Marzio Emilio Villa, Il fiume San Lorenzo a Québec City

 

Non molto tempo fa sei tornata in Québec a incontrarlo. Tre cose che ti sei portata a casa, da quella giornata.

Il suo Teatro Le Diamant nel cuore della vecchia Québec è stato inaugurato da poco, con un remake da un suo storico allestimento dedicato a Hiroshima. La bella foto, molto spontanea, che mi ritrae con lui nel suo nuovo ufficio è specchio del nostro rapporto. Quindi mi sono portata a casa, per prima cosa, questa sensazione di bellezza, di amicizia, di un legame che il Teatro ha permesso e che si è fissato saldamente nel tempo. La seconda cosa che porto con me è la visione del pubblico giovane che durante le pause dello spettacolo al Diamant sedeva per terra dappertutto. L’edificio un tempo aveva ospitato un locale underground e Robert ha voluto mantenere proprio quello spirito di aggregazione. La terza cosa è l’immagine di Robert a cena, che crede di mangiare all’italiana ordinando prosciutto e melone al ristorante di Québec, ma poi chiede al cameriere di versarci sopra dell’olio. È il suo modo di reintepretare la cultura, un po’ come fa anche in teatro.

 

Marzio Emilio Villa, Giovane autoctona a Montréal

 

Stai curando un’esposizione fotografica, di Marzio Emilio Villa, che sarà inaugurata a Milano nell’ambito di Book City 2019 il prossimo 14 novembre. Cosa aggiunge, questo progetto espositivo, alla conoscenza di Lepage tua e del pubblico?

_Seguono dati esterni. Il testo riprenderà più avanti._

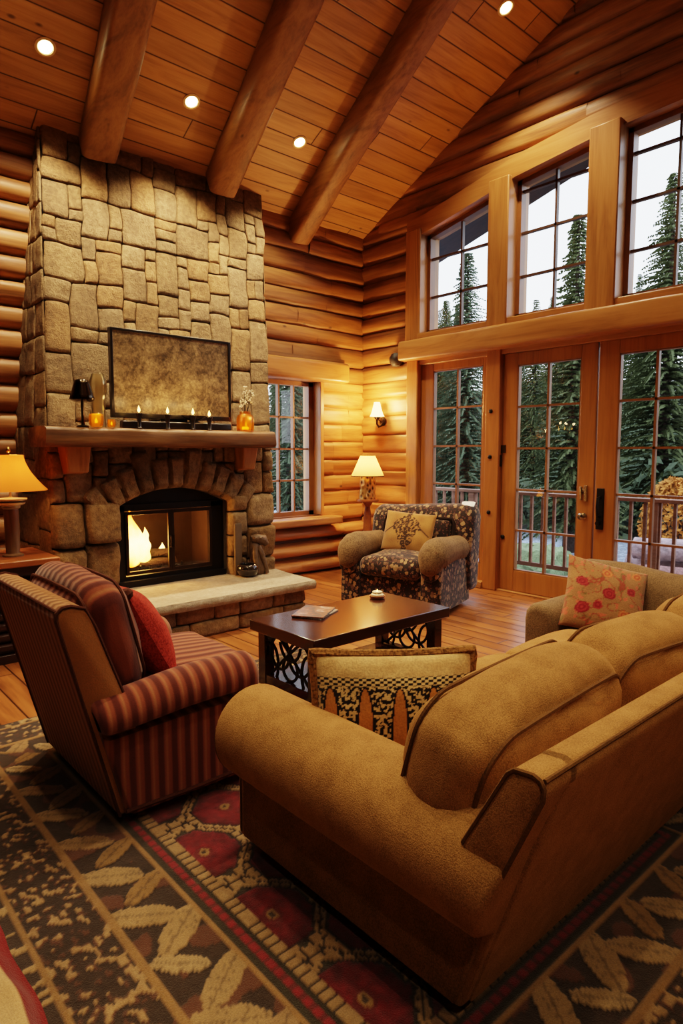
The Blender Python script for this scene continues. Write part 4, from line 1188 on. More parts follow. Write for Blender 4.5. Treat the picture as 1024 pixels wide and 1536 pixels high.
def cf_urn(u, v, sg):
    base = mix(srgb(176, 128, 72), srgb(140, 96, 52), .5+.6*nz(u*6, v*6, 1))
    a, b = abs(u-.5), v
    stem = a < .035+.02*nz(u*20, v*20, 3)
    r = .30*math.exp(-((b-.62)/.26)**2)+.05*math.exp(-((b-.1)/.1)**2)+.1*math.exp(-((b-.25)/.12)**2)
    if a < r and (nz(u*24, v*18, 5) > -.08 or stem): return srgb(58, 38, 24) if nz(u*40, v*40, 8) > -.25 else srgb(150, 108, 64)
    if abs(b-(.7-1.1*(a-.2)**1.0)) < .018 and a < .45 and b < .75: return srgb(64, 42, 26)
    return base
M['urn'] = fabric('tapestry pillow', (1, 1, 1), (.75, .75, .75), attr=True, bump=.35)
pl = Matrix.Translation((4.51, 4.10, .03)) @ Matrix.Rotation(R(-73), 4, 'Z') @ TRS((-.02, .02, .655), 0, R(-17), R(3))
pillow('throw_pillow', M['urn'], .52, .39, .13, pl, 'tan tapestry pillow with a dark leafy urn motif on the floral armchair', cf_=cf_urn, n=56, pinch=.03)
CL = MB()
CL.grid(lambda u, v: (-.065+.13*u, (-.05+.1*v), .006*math.sin(3*u)+.004*nz(u*3, v*3, 2)-.06*smoothstep(.6, 1, v)*v), 12, 12)
CL.grid(lambda u, v: (-.065+.13*(1-u), (-.05+.1*v), -.008+.006*math.sin(3*(1-u))+.004*nz(u*3, v*3, 2)-.06*smoothstep(.6, 1, v)*v), 12, 12)
o = CL.build('folded_cloth', plain('white cloth', srgb(225, 228, 232), .8)); o.matrix_world = Matrix.Translation((4.51, 4.10, .03)) @ Matrix.Rotation(R(-73), 4, 'Z') @ TRS((.45, .37, .935), 0, R(38))
tag(o, 'small white cloth folded over the back corner of the floral armchair', 'cloth')

# ------------------------------------------------------------------ coffee table
CT = thing('coffee_table', 'dark brown coffee table with scrolled iron end panels before the hearth', 'coffee table', (2.755, 2.98, 0))
hx, hy = .585, .315
c = MB(); c.box(-hx, -hy, .352, hx, hy, .42); c.build('tabletop', M['darkwood'], CT, bevel=.006)
c = MB()
for (x, y) in ((-1, -1), (-1, 1), (1, -1), (1, 1)):
    l = MB(); X0, Y0 = x*(hx-.075), y*(hy-.07); l.box(X0-.036, Y0-.036, 0.0, X0+.036, Y0+.036, .352); l.build('leg', M['darkwood'], CT, bevel=.004)
c = MB(); c.box(-hx+.11, -hy+.045, .04, hx-.11, hy-.045, .07); c.box(-hx+.045, -hy+.1, .02, -hx+.105, hy-.1, .085); c.box(hx-.105, -hy+.1, .02, hx-.045, hy-.1, .085); c.build('lower_shelf', M['darkwood'], CT, bevel=.004)
for sx in (-1, 1):
    p = MB(); X0 = sx*(hx-.075)
    def sp(y, z): return (X0, y, z)
    for (cy, cz, ra, rb, a0, a1) in ((-.09, .24, .1, .1, 0, 360), (.1, .24, .09, .1, 0, 360), (0, .16, .07, .07, 0, 360), (-.18, .16, .07, .12, -80, 100), (.19, .16, .07, .12, 80, 260), (0, .33, .1, .12, 190, 350)):
        p.tube([sp(cy+ra*math.cos(R(lerp(a0, a1, k/24))), cz+rb*math.sin(R(lerp(a0, a1, k/24)))) for k in range(25)], .0095, 7)
    p.tube([sp(-.2, .08), sp(-.06, .2), sp(.06, .3), sp(.12, .35)], .0095, 7); p.tube([sp(.2, .08), sp(.07, .2), sp(-.05, .3), sp(-.12, .35)], .0095, 7)
    p.build('scroll_panel', M['iron'], CT)
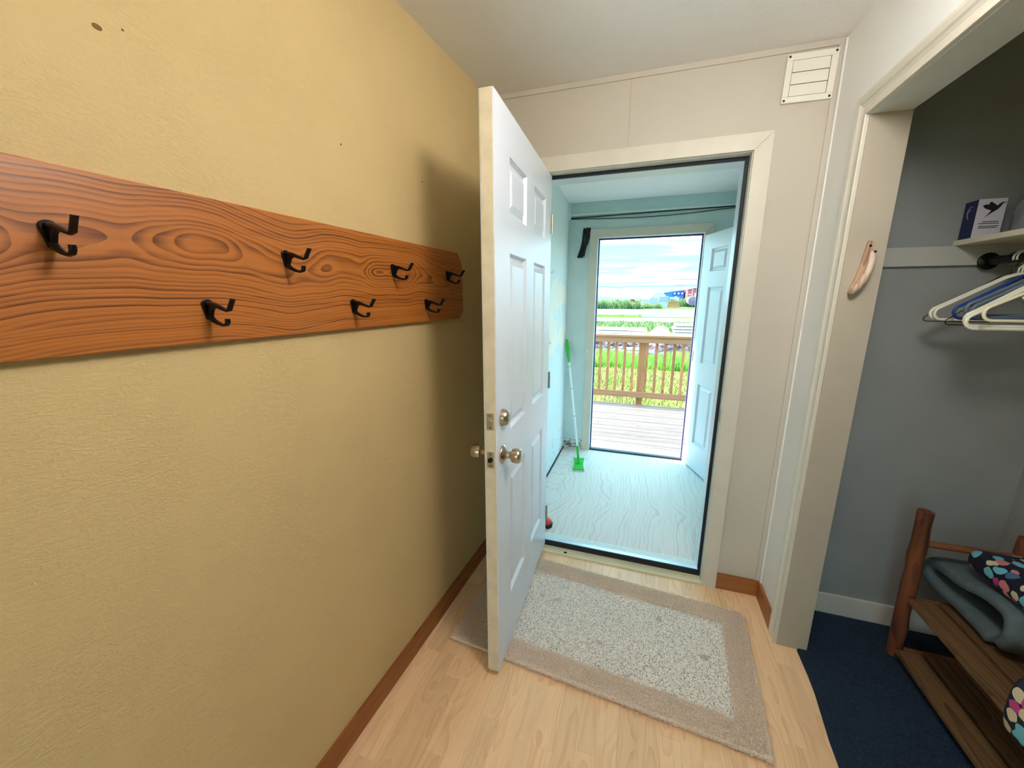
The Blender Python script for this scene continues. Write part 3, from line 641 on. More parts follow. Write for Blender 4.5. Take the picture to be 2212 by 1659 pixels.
# small printed box on the shelf
bxo = thing('cardboard_box', 'small white and navy box with a hummingbird on the closet shelf', 'box', (1.864, -.088, SZ+.0185))
MB().box(.0005,.075,.0005,.060,0,.128).build('carton', plain('white_carton', srgb(206,198,208), .6, var=.04), bxo, .001)
box('side_label', plain('navy_print', srgb(20,34,84), .5, var=.15), (-.0003,.0005,.001,.0595,.001,.127), bxo)
bird = [(.013,.106),(.022,.110),(.030,.108),(.029,.115),(.034,.1175),(.044,.110),(.051,.104),(.056,.110),(.061,.1145),(.073,.115),(.064,.110),(.060,.101),(.054,.092),(.046,.086),(.036,.078),(.024,.066),(.034,.082),(.038,.090),(.028,.093),(.019,.098)]
m_ink = plain('black_print', srgb(12,12,22), .5)
MB().prism(bird, lambda a, c: (a, -.0003, c), lambda a, c: (a, .0006, c)).build('bird_print', m_ink, bxo)
for z_, x0_, x1_ in ((.052,.022,.064),(.046,.012,.066),(.037,.014,.066),(.032,.014,.062)): box('text_line', m_ink, (x0_,x1_,-.0003,.0006,z_,z_+.0022), bxo)
# swirl print on the navy side
for i, (y_, z_, r_) in enumerate(((.026,.088,.016),(.030,.084,.010))):
    MB().tube([(-.0006, y_+r_*math.cos(math.radians(a)), z_+1.3*r_*math.sin(math.radians(a))) for a in range(-70, 120, 15)], .0012, 5).build('swirl_print', plain('pale_print', srgb(150,160,190), .5) if i == 0 else bpy.data.materials['pale_print'], bxo)
# grey wrapped package beside it
pk = MB(); R_, K_ = 12, 9
vsx = []
for i in range(K_+1):
    t_ = i/K_; z_ = .150*t_; s1 = 1-.22*t_**3
    for k in range(24):
        a = 2*PI*k/24; ca, sa = math.cos(a), math.sin(a)
        rx = .118*abs(ca)**.35*(1 if ca > 0 else -1); ry = .12*abs(sa)**.35*(1 if sa > 0 else -1)
        wob = 1+.03*math.sin(5*a+3*t_)+.02*math.sin(9*a-4*t_)
        vsx.append((rx*s1*wob, ry*s1*wob, z_ + (.018*math.cos(3*a) if i == K_ else 0)))
fs = [(i*24+k, i*24+(k+1) % 24, (i+1)*24+(k+1) % 24, (i+1)*24+k) for i in range(K_) for k in range(24)] + [tuple(range(24))[::-1], tuple(K_*24+k for k in range(24))]
o = pk.add(vsx, fs).build('wrapped_package', plain('grey_plastic_wrap', srgb(150,158,160), .3, var=.12, vscale=18, bump=(22,.5,.01)), smooth=True, loc=(2.078,-.175,SZ+.0185))
tag(o, 'lumpy package in grey plastic wrap on the closet shelf', 'package')

# log shoe rack
m_log = wood('peeled_log', srgb(128,72,42), srgb(76,40,22), 'Z', 'X', ring=60, rough=.6, streak=.5, tint=.1, bump=.3)
m_slat = wood('rack_slat_wood', srgb(116,86,54), srgb(72,50,30), 'Y', 'X', ring=90, rough=.55, streak=.5, tint=.12)
m_rung = wood('rack_rung_wood', srgb(140,86,50), srgb(96,54,30), 'X', 'Z', ring=90, rough=.6, streak=.5, tint=.1)
rk = thing('log_rack', 'rustic log rack with plank shelves in the closet', 'rack', (1.878, -.195, .006))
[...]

Robert dice sempre che tutte le sue storie parlano del Québec, ma pochi conoscono questi paesaggi, la cultura, le problematiche identitarie, i conflitti interlinguistici che poi sono alla base anche dello spettacolo Kanata. Nel suo teatro trovi immagini della Chinatown di Montréal, ritratti degli autoctoni che vivono in una dimensione molto complicata e per noi europei difficile da comprendere, infine la memoria storica e politica del Québec, che ha percorso in varie occasioni la strada del separatismo. Abbiamo preso la parola Québec (foneticamente si scrive Ke’bek) e abbiamo scoperto che significa “là dove il fiume si restringe” ed è una parola indiana; il fiume è il San Lorenzo e la sede della compagnia Ex Machina si affaccia proprio su questa fondamentale arteria di comunicazione, di mezzi e di popoli. Marzio Emilio Villa, fotografo italo-brasiliano che adesso sta esponendo alla Leica Gallery di Parigi, dove abita, si è lasciato ispirare dai miei racconti e ha scelto di offrire uno sguardo diverso, insolito, oltre il teatro. I suoi ritratti sono qualcosa di potente. A Castiglioncello, in occasione di Inequilibrio Festival dove abbiamo inaugurato la mostra, abbiamo avuto giudizi positivi del pubblico. A Robert l’idea della mostra è piaciuta moltissimo. Ha scritto una magnifica prefazione, che considero un regalo prezioso. È piaciuta anche alla Delegazione del Québec a Roma e alla società Natural Code, che ci hanno aiutato a produrla. La porteremo anche alla Spezia dal 7 marzo al 27 aprile, con il contributo delle Istituzioni culturali del Comune.

 

Marzio Emilio Villa, Giovani Autoctoni a Montréal

 

In generale, a tuo avviso, il crescente debordare del teatro in altre discipline, ibridandosi sempre più con lingue e medium diversi, è segno che esso, da solo, “non basta più”?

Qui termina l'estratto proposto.